## Set task
Compile every line that includes the word "pixels".
-- Start Source records --
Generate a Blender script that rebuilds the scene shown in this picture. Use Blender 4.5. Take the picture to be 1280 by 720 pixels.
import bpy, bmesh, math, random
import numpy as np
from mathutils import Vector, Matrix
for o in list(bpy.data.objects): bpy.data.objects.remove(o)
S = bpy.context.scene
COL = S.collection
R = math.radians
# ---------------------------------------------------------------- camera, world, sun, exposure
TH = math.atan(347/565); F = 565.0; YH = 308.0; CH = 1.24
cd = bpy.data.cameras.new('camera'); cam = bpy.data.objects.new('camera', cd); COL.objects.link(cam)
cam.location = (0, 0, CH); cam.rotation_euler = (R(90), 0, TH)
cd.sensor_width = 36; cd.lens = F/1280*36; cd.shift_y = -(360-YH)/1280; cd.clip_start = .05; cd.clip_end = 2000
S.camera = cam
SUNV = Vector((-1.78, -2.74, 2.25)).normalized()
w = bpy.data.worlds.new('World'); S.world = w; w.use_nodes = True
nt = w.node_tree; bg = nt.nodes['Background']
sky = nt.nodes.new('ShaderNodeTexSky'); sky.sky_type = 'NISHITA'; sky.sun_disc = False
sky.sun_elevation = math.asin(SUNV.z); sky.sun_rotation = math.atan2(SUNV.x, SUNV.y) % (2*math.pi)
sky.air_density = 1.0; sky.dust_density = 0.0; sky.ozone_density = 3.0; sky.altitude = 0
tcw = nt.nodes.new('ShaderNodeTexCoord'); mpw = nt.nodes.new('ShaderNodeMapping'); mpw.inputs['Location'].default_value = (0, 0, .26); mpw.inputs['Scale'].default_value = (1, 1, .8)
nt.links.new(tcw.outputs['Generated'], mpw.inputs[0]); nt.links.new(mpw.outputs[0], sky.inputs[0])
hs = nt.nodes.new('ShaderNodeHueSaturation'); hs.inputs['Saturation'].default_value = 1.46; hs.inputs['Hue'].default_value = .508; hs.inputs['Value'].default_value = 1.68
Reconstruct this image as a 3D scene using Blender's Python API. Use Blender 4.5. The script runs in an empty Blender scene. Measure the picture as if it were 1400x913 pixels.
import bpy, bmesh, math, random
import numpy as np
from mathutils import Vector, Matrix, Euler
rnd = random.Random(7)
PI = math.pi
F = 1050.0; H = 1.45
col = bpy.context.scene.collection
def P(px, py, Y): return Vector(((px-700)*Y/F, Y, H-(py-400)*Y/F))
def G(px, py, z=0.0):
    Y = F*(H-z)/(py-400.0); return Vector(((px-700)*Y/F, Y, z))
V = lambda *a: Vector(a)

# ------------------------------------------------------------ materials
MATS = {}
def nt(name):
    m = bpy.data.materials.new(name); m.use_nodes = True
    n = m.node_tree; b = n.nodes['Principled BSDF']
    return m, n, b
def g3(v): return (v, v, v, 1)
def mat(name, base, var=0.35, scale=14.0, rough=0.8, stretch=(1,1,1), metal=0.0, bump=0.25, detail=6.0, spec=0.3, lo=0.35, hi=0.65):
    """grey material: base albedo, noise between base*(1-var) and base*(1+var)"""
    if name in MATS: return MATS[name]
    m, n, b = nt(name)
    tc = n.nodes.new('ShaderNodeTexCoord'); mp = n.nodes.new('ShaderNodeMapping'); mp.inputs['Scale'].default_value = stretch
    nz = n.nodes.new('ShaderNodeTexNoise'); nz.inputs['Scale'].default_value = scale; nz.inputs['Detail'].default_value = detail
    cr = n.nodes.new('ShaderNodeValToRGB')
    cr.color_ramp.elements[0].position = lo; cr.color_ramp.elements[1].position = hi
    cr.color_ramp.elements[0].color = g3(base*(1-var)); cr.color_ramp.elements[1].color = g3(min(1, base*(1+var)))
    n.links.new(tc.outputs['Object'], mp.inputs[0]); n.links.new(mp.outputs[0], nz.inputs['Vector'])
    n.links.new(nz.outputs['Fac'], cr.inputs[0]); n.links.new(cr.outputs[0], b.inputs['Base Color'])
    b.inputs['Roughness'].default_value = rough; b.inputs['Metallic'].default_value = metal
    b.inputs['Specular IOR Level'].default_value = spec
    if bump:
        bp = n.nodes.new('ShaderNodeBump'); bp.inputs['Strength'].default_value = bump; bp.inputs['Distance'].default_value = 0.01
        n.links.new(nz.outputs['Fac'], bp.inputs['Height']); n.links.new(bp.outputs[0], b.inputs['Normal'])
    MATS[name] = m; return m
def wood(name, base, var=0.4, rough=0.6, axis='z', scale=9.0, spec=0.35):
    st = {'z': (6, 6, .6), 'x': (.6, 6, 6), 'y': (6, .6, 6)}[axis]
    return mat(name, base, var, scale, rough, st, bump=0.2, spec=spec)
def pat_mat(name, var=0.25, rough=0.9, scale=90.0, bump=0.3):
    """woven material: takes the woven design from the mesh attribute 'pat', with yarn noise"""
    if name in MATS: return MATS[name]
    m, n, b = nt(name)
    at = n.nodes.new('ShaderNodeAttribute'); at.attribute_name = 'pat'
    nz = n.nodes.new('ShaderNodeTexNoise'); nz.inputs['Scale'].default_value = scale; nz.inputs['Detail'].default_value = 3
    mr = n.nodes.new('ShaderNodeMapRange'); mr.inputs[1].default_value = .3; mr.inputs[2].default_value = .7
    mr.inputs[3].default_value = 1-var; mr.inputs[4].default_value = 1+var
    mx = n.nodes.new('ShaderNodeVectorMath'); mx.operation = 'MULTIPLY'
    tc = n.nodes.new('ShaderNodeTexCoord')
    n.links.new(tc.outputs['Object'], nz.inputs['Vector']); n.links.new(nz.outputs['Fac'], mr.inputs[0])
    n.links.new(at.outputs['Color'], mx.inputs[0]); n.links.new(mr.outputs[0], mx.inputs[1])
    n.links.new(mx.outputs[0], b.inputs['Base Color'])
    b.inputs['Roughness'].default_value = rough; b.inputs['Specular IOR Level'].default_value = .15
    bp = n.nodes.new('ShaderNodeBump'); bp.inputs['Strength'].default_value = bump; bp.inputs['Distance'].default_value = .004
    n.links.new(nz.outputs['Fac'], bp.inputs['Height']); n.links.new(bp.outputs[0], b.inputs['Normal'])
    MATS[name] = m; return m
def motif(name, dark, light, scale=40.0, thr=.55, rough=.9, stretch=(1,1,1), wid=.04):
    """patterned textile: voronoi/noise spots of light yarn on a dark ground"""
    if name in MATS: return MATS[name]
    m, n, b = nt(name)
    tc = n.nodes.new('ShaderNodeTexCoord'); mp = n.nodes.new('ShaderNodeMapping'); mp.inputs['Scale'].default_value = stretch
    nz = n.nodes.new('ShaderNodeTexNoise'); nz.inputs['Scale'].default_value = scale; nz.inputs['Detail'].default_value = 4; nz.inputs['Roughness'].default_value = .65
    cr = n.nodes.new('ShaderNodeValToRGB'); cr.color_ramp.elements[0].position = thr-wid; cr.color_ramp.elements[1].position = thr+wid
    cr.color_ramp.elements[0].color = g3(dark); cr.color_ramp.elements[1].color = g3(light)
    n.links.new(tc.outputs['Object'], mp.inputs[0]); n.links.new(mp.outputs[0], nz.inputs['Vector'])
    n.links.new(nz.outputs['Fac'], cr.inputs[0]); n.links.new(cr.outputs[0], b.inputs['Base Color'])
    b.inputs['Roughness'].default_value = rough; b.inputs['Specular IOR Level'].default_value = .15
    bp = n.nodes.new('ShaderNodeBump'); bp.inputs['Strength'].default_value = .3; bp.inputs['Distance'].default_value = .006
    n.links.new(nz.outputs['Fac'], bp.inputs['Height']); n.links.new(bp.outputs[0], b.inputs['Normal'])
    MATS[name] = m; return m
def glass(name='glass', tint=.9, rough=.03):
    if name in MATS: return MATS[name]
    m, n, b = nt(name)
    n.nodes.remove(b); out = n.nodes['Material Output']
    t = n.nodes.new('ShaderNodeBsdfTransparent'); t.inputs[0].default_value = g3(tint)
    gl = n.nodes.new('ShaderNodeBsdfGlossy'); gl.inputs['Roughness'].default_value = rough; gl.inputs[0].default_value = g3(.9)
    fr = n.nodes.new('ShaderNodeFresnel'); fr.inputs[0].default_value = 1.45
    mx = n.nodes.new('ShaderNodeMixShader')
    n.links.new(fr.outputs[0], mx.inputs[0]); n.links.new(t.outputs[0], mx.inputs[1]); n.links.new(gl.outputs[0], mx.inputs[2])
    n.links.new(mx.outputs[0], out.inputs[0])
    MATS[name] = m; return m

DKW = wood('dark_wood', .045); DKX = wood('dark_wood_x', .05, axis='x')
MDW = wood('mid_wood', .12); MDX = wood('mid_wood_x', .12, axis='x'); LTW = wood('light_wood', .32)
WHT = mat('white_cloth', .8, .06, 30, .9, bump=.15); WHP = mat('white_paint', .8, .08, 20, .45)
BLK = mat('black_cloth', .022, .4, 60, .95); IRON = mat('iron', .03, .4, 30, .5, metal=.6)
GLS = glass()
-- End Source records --
## Worked solution
Generate a Blender script that rebuilds the scene shown in this picture. Use Blender 4.5. Take the picture to be 1280 by 720 pixels.
Reconstruct this image as a 3D scene using Blender's Python API. Use Blender 4.5. The script runs in an empty Blender scene. Measure the picture as if it were 1400x913 pixels.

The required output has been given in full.